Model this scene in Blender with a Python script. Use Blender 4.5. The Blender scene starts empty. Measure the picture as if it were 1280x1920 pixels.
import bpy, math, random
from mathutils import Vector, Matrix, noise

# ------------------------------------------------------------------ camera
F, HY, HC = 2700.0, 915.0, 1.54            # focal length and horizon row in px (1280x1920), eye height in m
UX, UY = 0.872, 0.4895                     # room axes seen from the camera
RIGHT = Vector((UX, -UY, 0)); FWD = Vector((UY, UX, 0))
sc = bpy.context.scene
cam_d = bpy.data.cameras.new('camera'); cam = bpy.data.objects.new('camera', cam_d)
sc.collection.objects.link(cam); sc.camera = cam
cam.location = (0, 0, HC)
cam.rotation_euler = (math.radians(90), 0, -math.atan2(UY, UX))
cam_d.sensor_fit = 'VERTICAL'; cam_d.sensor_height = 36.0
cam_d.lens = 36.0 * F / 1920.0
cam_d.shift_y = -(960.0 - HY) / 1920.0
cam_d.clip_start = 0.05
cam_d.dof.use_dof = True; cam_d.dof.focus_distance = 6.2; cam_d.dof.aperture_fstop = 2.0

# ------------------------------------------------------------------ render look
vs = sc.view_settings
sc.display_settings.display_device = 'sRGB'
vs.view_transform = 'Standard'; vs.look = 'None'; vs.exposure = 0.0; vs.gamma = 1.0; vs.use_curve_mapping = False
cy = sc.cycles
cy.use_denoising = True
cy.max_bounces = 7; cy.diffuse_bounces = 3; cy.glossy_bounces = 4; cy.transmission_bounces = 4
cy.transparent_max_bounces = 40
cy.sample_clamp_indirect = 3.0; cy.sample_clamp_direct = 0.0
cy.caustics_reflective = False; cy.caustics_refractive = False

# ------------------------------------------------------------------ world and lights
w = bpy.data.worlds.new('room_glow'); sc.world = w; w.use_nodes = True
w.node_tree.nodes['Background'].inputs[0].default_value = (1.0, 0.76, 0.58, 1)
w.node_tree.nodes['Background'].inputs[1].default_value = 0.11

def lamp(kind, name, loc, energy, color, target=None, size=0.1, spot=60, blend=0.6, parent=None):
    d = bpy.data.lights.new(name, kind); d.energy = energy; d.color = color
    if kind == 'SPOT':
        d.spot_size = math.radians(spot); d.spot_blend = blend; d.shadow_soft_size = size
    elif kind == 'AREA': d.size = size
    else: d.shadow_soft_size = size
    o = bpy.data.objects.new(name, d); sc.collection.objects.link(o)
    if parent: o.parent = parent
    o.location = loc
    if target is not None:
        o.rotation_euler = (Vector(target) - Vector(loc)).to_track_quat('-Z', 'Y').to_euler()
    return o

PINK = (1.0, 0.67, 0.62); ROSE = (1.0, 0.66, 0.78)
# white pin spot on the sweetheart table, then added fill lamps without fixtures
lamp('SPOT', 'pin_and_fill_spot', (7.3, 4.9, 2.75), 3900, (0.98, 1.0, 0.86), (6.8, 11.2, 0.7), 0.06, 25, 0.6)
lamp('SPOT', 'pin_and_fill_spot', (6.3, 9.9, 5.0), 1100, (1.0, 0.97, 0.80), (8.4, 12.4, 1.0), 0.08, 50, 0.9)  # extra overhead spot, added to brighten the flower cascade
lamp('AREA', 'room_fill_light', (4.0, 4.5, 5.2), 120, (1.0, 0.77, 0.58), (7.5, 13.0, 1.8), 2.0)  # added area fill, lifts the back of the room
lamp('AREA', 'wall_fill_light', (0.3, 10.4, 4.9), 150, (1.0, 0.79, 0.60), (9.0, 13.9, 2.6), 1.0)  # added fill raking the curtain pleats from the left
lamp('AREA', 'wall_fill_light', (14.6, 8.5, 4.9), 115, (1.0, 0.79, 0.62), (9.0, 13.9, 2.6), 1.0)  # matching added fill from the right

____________

▸ **REQUIREMENT**: Pick out every line above that contains the word "scene" and copy it.

▸ **OUTPUT OF THE EXERCISE**:
Model this scene in Blender with a Python script. Use Blender 4.5. The Blender scene starts empty. Measure the picture as if it were 1280x1920 pixels.
sc = bpy.context.scene